Abstract

Inspired by the drag-reducing properties of the cone-like spines and elastic layer covering the pufferfish skin, important efforts are underway to establish rational multiple drag-reducing strategies for the development of new marine engineering materials. In the present work, a new drag-reducing surface (CPES) covered by conical protrusions (sparse "k-type" with rough height k+ = 13-15) and an elastic layer are constructed on copper substrate via a hybrid method, combining the sintering and coating processes. The drag-reducing feature of the prepared CPES biomimetic surface is achieved by rheometer and particle image velocimetry (PIV) experiments.
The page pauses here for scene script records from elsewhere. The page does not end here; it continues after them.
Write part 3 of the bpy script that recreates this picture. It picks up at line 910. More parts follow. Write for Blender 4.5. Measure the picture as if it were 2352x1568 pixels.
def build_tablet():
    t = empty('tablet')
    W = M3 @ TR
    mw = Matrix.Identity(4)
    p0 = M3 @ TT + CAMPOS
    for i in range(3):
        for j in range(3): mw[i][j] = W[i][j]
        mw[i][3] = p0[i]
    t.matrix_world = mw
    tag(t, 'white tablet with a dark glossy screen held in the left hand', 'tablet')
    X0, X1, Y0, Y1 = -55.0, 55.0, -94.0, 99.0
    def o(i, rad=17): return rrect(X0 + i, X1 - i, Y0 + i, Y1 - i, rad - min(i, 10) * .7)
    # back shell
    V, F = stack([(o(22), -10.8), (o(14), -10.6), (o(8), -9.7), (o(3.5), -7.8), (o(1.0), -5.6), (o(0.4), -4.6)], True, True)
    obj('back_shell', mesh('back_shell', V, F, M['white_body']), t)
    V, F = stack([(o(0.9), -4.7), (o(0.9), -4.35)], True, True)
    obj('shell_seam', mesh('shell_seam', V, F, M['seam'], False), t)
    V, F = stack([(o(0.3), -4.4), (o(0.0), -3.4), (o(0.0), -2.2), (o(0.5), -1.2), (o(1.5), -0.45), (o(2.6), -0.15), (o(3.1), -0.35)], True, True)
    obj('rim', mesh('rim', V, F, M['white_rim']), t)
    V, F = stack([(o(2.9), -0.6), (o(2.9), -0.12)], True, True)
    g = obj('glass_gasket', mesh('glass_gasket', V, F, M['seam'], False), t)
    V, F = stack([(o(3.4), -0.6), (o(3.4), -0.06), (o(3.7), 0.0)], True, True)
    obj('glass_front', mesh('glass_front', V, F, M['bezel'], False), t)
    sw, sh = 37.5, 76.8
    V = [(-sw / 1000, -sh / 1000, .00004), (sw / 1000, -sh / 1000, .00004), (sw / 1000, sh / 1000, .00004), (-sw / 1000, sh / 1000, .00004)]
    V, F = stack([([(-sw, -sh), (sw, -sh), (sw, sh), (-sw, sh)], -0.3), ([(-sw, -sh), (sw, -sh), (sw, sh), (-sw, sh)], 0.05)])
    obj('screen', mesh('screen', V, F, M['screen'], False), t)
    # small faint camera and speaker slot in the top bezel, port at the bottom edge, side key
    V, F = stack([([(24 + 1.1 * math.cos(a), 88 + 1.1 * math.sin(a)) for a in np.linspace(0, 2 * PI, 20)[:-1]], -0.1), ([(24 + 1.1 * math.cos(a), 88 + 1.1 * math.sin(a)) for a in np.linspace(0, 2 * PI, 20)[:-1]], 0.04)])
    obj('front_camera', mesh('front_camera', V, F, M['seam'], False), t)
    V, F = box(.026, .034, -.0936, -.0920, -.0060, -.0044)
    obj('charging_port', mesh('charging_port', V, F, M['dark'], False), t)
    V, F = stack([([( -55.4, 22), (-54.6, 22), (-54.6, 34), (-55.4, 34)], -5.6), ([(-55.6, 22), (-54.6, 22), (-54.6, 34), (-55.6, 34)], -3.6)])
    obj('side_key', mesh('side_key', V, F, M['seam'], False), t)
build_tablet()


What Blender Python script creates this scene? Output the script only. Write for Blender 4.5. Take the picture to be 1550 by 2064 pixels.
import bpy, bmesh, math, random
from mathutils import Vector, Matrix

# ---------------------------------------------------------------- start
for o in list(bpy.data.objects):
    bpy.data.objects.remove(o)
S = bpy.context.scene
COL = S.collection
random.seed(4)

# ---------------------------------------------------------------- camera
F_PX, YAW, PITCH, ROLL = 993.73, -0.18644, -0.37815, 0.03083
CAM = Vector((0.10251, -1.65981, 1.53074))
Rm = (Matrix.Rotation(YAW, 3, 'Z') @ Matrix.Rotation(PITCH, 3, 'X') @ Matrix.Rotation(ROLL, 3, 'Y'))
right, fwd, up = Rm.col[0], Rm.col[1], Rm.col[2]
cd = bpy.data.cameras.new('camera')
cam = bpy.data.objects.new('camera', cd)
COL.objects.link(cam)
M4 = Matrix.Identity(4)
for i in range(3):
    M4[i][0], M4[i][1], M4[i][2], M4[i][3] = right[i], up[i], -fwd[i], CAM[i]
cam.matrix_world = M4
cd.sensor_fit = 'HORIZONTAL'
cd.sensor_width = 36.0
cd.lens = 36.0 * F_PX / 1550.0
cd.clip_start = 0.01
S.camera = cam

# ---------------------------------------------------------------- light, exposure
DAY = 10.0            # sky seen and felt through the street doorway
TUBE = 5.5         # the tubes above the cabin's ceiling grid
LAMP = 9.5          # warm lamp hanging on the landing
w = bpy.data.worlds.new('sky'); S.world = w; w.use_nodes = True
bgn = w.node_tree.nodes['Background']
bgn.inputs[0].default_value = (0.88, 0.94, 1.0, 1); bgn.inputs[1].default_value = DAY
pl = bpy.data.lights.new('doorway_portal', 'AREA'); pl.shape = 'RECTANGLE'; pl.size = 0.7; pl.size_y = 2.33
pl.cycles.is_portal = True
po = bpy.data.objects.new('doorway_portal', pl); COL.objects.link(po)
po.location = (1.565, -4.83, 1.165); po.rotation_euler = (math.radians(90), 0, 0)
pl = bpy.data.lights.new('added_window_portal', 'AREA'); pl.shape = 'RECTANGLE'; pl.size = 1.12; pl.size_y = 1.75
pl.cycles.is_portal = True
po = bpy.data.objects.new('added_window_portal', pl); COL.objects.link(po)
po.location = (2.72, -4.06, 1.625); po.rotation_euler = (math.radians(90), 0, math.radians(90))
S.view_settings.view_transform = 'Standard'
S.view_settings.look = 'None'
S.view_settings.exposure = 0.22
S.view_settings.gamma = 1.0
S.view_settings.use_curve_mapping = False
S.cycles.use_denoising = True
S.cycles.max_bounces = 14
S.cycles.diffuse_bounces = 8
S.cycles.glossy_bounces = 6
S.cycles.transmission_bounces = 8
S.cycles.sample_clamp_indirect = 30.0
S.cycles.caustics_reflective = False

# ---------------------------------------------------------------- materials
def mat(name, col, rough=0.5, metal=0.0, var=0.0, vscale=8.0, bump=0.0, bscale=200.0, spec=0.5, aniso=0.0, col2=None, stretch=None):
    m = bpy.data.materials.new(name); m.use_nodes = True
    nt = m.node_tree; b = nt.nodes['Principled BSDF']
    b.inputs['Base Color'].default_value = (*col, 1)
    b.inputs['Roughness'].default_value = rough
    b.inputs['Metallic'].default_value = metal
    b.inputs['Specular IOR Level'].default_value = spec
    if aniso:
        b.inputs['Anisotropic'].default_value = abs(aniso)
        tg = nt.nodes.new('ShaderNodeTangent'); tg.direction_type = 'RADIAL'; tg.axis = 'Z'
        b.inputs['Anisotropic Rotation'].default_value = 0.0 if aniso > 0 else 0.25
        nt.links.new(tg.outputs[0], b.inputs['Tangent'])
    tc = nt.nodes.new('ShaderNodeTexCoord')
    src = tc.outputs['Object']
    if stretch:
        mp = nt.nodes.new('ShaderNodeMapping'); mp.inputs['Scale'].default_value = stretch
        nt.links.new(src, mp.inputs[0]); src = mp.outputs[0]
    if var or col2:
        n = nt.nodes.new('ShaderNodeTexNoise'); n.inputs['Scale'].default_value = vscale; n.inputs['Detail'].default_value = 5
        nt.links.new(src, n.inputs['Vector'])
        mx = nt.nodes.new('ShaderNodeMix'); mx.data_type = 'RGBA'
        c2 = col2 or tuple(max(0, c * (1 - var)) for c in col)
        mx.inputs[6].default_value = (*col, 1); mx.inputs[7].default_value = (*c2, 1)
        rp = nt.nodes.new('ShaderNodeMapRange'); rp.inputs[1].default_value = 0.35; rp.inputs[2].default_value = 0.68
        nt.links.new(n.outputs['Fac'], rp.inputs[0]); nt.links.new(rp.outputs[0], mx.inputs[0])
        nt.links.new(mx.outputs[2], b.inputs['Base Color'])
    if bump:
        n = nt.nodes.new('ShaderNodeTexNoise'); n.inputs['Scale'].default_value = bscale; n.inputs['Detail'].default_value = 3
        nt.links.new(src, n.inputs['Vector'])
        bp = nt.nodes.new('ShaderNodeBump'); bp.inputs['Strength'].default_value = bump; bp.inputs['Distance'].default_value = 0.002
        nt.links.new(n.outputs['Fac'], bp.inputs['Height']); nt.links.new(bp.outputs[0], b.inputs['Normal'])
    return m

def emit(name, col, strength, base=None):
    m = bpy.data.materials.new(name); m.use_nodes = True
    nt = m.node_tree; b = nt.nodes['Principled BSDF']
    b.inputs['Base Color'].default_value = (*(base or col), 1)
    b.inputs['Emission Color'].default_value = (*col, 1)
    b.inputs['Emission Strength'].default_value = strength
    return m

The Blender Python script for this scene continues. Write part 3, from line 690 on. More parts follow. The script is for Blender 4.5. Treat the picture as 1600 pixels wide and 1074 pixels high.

To comprehensively investigate its drag reduction mechanism, the porous copper substrate (PCS), copper substrate (CS), conical protrusion resin substrate (CPRS), and conical protrusion porous copper substrate (CPPCS) were used for a comparative analysis. In laminar flow, we discovered that the conical protrusion structure and wettability of the elastic surface coupling affect the CPES sample's drag-reducing performance (7-8%) and that the interface produced slip to reduce the viscous drag. In turbulent flow, the CPES biomimetic surface exhibits an 11.5-17.5% drag-reducing performance. Such behavior was enabled by two concurrent mechanisms: (i) The conical protrusions as vortex generators enhance the number of vortices and the wake effect, enabling faster movement of downstream strips, reducing viscous drag; (ii) The conical protrusion elements break and lift large-scale vortices to produce numerous small-scale vortices with low energy, effectively weakening perturbations and momentum exchange. Additionally, the elastic layer shows high adhesion and stability on copper substrate after sandpaper abrasion and water-flow erosion tests. The copper substrate surface formed by the sintering method is also covered with dense porous structures, which gives the elastic layer and conical protrusions excellent combined robustness. Our findings not only shed new light on the design of robust drag-reducing surfaces but also provide new avenues for underwater drag reduction in the field of marine applications.